→ **Exercise details**
Copy out every line exactly as given.

→ **Information supplied**
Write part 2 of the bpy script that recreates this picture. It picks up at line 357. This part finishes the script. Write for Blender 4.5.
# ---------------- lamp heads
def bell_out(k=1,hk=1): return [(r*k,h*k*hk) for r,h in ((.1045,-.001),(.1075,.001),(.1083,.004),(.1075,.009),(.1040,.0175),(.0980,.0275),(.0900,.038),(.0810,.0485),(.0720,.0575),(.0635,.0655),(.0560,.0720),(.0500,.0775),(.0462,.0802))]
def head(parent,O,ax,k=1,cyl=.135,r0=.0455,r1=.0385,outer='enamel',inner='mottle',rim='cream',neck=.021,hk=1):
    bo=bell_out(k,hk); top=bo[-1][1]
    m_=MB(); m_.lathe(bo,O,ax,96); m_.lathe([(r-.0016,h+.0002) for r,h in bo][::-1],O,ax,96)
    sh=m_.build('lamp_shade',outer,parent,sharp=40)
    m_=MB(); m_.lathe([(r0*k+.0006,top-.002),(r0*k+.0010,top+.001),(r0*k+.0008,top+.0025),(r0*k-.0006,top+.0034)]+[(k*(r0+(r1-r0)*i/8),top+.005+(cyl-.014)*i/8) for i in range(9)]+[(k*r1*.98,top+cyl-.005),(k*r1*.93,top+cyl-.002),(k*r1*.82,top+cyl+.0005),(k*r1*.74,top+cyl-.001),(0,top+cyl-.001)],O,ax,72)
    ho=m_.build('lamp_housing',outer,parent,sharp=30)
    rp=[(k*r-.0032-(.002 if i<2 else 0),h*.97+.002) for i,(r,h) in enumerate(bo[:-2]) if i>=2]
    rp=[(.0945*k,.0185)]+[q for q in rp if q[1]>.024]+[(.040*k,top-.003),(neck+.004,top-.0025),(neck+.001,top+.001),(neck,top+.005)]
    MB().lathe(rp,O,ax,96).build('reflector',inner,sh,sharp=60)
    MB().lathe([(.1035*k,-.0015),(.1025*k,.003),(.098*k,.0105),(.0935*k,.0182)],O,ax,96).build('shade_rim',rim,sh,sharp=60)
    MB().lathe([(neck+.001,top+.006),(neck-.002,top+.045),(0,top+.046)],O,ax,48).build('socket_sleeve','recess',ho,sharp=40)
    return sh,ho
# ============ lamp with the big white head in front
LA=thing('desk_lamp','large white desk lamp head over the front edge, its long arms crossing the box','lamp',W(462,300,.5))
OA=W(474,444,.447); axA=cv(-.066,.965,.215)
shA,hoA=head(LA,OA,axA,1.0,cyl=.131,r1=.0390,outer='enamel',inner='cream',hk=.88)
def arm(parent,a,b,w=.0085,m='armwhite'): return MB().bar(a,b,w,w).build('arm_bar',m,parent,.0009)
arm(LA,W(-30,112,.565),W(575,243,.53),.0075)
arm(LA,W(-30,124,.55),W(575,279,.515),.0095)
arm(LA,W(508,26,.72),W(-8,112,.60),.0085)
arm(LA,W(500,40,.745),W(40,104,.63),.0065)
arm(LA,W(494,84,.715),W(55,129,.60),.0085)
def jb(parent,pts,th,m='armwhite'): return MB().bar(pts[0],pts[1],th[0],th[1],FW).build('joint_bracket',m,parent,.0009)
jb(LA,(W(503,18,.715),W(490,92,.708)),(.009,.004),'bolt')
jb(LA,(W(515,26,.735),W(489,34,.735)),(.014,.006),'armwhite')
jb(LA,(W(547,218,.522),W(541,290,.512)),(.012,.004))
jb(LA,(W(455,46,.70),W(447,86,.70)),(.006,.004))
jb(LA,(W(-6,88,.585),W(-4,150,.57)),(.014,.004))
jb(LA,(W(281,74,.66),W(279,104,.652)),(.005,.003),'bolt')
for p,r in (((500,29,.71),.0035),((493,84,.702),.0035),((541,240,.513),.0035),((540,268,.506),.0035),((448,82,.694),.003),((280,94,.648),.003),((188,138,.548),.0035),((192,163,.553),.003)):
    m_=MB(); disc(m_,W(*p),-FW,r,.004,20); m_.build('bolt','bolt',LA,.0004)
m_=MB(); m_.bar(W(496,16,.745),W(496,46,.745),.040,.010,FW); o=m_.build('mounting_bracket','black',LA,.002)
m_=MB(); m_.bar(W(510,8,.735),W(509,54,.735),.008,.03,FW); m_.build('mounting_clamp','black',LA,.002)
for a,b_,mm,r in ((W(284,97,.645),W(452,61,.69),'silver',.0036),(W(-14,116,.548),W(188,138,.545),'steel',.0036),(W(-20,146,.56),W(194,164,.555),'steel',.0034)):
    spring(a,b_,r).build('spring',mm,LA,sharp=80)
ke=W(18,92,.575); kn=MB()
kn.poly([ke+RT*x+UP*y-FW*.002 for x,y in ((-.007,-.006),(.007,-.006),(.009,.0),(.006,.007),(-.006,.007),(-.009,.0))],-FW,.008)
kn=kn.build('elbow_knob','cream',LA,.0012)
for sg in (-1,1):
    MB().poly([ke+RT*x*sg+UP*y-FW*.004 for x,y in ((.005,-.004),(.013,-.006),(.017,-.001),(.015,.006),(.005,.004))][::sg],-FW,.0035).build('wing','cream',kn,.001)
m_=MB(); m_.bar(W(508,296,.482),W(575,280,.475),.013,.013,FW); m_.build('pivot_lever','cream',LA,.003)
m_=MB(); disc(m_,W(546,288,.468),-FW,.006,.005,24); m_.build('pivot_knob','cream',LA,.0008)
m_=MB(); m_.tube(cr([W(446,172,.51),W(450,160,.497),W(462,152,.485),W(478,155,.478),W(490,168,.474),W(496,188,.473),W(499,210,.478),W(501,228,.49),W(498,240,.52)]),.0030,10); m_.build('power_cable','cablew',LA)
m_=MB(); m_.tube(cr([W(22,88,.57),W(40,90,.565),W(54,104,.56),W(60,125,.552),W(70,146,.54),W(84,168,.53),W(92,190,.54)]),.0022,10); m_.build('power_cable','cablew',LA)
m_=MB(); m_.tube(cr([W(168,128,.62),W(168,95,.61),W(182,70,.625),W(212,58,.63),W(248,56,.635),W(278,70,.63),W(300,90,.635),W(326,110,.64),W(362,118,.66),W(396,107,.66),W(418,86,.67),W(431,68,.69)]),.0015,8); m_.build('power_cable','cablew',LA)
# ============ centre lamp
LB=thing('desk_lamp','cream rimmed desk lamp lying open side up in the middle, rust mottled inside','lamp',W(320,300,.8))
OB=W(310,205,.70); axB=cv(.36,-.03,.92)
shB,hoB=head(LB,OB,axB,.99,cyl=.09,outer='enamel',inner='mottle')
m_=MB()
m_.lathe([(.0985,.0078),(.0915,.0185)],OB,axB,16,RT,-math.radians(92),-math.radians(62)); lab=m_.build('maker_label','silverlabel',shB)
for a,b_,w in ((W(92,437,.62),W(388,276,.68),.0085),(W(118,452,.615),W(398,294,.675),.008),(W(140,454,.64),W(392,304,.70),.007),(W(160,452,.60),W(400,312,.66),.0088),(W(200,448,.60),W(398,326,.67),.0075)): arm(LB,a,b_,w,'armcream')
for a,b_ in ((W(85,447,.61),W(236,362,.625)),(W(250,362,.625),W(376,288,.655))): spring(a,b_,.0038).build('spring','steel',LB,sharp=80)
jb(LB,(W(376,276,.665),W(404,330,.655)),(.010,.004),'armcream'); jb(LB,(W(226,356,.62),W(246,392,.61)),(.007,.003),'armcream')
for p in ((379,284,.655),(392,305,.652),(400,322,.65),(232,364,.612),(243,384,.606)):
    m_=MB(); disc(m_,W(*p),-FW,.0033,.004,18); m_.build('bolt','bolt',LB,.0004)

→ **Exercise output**
Write part 2 of the bpy script that recreates this picture. It picks up at line 357. This part finishes the script. Write for Blender 4.5.
# ---------------- lamp heads
def bell_out(k=1,hk=1): return [(r*k,h*k*hk) for r,h in ((.1045,-.001),(.1075,.001),(.1083,.004),(.1075,.009),(.1040,.0175),(.0980,.0275),(.0900,.038),(.0810,.0485),(.0720,.0575),(.0635,.0655),(.0560,.0720),(.0500,.0775),(.0462,.0802))]
def head(parent,O,ax,k=1,cyl=.135,r0=.0455,r1=.0385,outer='enamel',inner='mottle',rim='cream',neck=.021,hk=1):
    bo=bell_out(k,hk); top=bo[-1][1]
    m_=MB(); m_.lathe(bo,O,ax,96); m_.lathe([(r-.0016,h+.0002) for r,h in bo][::-1],O,ax,96)
    sh=m_.build('lamp_shade',outer,parent,sharp=40)
    m_=MB(); m_.lathe([(r0*k+.0006,top-.002),(r0*k+.0010,top+.001),(r0*k+.0008,top+.0025),(r0*k-.0006,top+.0034)]+[(k*(r0+(r1-r0)*i/8),top+.005+(cyl-.014)*i/8) for i in range(9)]+[(k*r1*.98,top+cyl-.005),(k*r1*.93,top+cyl-.002),(k*r1*.82,top+cyl+.0005),(k*r1*.74,top+cyl-.001),(0,top+cyl-.001)],O,ax,72)
    ho=m_.build('lamp_housing',outer,parent,sharp=30)
    rp=[(k*r-.0032-(.002 if i<2 else 0),h*.97+.002) for i,(r,h) in enumerate(bo[:-2]) if i>=2]
    rp=[(.0945*k,.0185)]+[q for q in rp if q[1]>.024]+[(.040*k,top-.003),(neck+.004,top-.0025),(neck+.001,top+.001),(neck,top+.005)]
    MB().lathe(rp,O,ax,96).build('reflector',inner,sh,sharp=60)
    MB().lathe([(.1035*k,-.0015),(.1025*k,.003),(.098*k,.0105),(.0935*k,.0182)],O,ax,96).build('shade_rim',rim,sh,sharp=60)
    MB().lathe([(neck+.001,top+.006),(neck-.002,top+.045),(0,top+.046)],O,ax,48).build('socket_sleeve','recess',ho,sharp=40)
    return sh,ho
# ============ lamp with the big white head in front
LA=thing('desk_lamp','large white desk lamp head over the front edge, its long arms crossing the box','lamp',W(462,300,.5))
OA=W(474,444,.447); axA=cv(-.066,.965,.215)
shA,hoA=head(LA,OA,axA,1.0,cyl=.131,r1=.0390,outer='enamel',inner='cream',hk=.88)
def arm(parent,a,b,w=.0085,m='armwhite'): return MB().bar(a,b,w,w).build('arm_bar',m,parent,.0009)
arm(LA,W(-30,112,.565),W(575,243,.53),.0075)
arm(LA,W(-30,124,.55),W(575,279,.515),.0095)
arm(LA,W(508,26,.72),W(-8,112,.60),.0085)
arm(LA,W(500,40,.745),W(40,104,.63),.0065)
arm(LA,W(494,84,.715),W(55,129,.60),.0085)
def jb(parent,pts,th,m='armwhite'): return MB().bar(pts[0],pts[1],th[0],th[1],FW).build('joint_bracket',m,parent,.0009)
jb(LA,(W(503,18,.715),W(490,92,.708)),(.009,.004),'bolt')
jb(LA,(W(515,26,.735),W(489,34,.735)),(.014,.006),'armwhite')
jb(LA,(W(547,218,.522),W(541,290,.512)),(.012,.004))
jb(LA,(W(455,46,.70),W(447,86,.70)),(.006,.004))
jb(LA,(W(-6,88,.585),W(-4,150,.57)),(.014,.004))
jb(LA,(W(281,74,.66),W(279,104,.652)),(.005,.003),'bolt')
for p,r in (((500,29,.71),.0035),((493,84,.702),.0035),((541,240,.513),.0035),((540,268,.506),.0035),((448,82,.694),.003),((280,94,.648),.003),((188,138,.548),.0035),((192,163,.553),.003)):
    m_=MB(); disc(m_,W(*p),-FW,r,.004,20); m_.build('bolt','bolt',LA,.0004)
m_=MB(); m_.bar(W(496,16,.745),W(496,46,.745),.040,.010,FW); o=m_.build('mounting_bracket','black',LA,.002)
m_=MB(); m_.bar(W(510,8,.735),W(509,54,.735),.008,.03,FW); m_.build('mounting_clamp','black',LA,.002)
for a,b_,mm,r in ((W(284,97,.645),W(452,61,.69),'silver',.0036),(W(-14,116,.548),W(188,138,.545),'steel',.0036),(W(-20,146,.56),W(194,164,.555),'steel',.0034)):
    spring(a,b_,r).build('spring',mm,LA,sharp=80)
ke=W(18,92,.575); kn=MB()
kn.poly([ke+RT*x+UP*y-FW*.002 for x,y in ((-.007,-.006),(.007,-.006),(.009,.0),(.006,.007),(-.006,.007),(-.009,.0))],-FW,.008)
kn=kn.build('elbow_knob','cream',LA,.0012)
for sg in (-1,1):
    MB().poly([ke+RT*x*sg+UP*y-FW*.004 for x,y in ((.005,-.004),(.013,-.006),(.017,-.001),(.015,.006),(.005,.004))][::sg],-FW,.0035).build('wing','cream',kn,.001)
m_=MB(); m_.bar(W(508,296,.482),W(575,280,.475),.013,.013,FW); m_.build('pivot_lever','cream',LA,.003)
m_=MB(); disc(m_,W(546,288,.468),-FW,.006,.005,24); m_.build('pivot_knob','cream',LA,.0008)
m_=MB(); m_.tube(cr([W(446,172,.51),W(450,160,.497),W(462,152,.485),W(478,155,.478),W(490,168,.474),W(496,188,.473),W(499,210,.478),W(501,228,.49),W(498,240,.52)]),.0030,10); m_.build('power_cable','cablew',LA)
m_=MB(); m_.tube(cr([W(22,88,.57),W(40,90,.565),W(54,104,.56),W(60,125,.552),W(70,146,.54),W(84,168,.53),W(92,190,.54)]),.0022,10); m_.build('power_cable','cablew',LA)
m_=MB(); m_.tube(cr([W(168,128,.62),W(168,95,.61),W(182,70,.625),W(212,58,.63),W(248,56,.635),W(278,70,.63),W(300,90,.635),W(326,110,.64),W(362,118,.66),W(396,107,.66),W(418,86,.67),W(431,68,.69)]),.0015,8); m_.build('power_cable','cablew',LA)
# ============ centre lamp
LB=thing('desk_lamp','cream rimmed desk lamp lying open side up in the middle, rust mottled inside','lamp',W(320,300,.8))
OB=W(310,205,.70); axB=cv(.36,-.03,.92)
shB,hoB=head(LB,OB,axB,.99,cyl=.09,outer='enamel',inner='mottle')
m_=MB()
m_.lathe([(.0985,.0078),(.0915,.0185)],OB,axB,16,RT,-math.radians(92),-math.radians(62)); lab=m_.build('maker_label','silverlabel',shB)
for a,b_,w in ((W(92,437,.62),W(388,276,.68),.0085),(W(118,452,.615),W(398,294,.675),.008),(W(140,454,.64),W(392,304,.70),.007),(W(160,452,.60),W(400,312,.66),.0088),(W(200,448,.60),W(398,326,.67),.0075)): arm(LB,a,b_,w,'armcream')
for a,b_ in ((W(85,447,.61),W(236,362,.625)),(W(250,362,.625),W(376,288,.655))): spring(a,b_,.0038).build('spring','steel',LB,sharp=80)
jb(LB,(W(376,276,.665),W(404,330,.655)),(.010,.004),'armcream'); jb(LB,(W(226,356,.62),W(246,392,.61)),(.007,.003),'armcream')
for p in ((379,284,.655),(392,305,.652),(400,322,.65),(232,364,.612),(243,384,.606)):
    m_=MB(); disc(m_,W(*p),-FW,.0033,.004,18); m_.build('bolt','bolt',LB,.0004)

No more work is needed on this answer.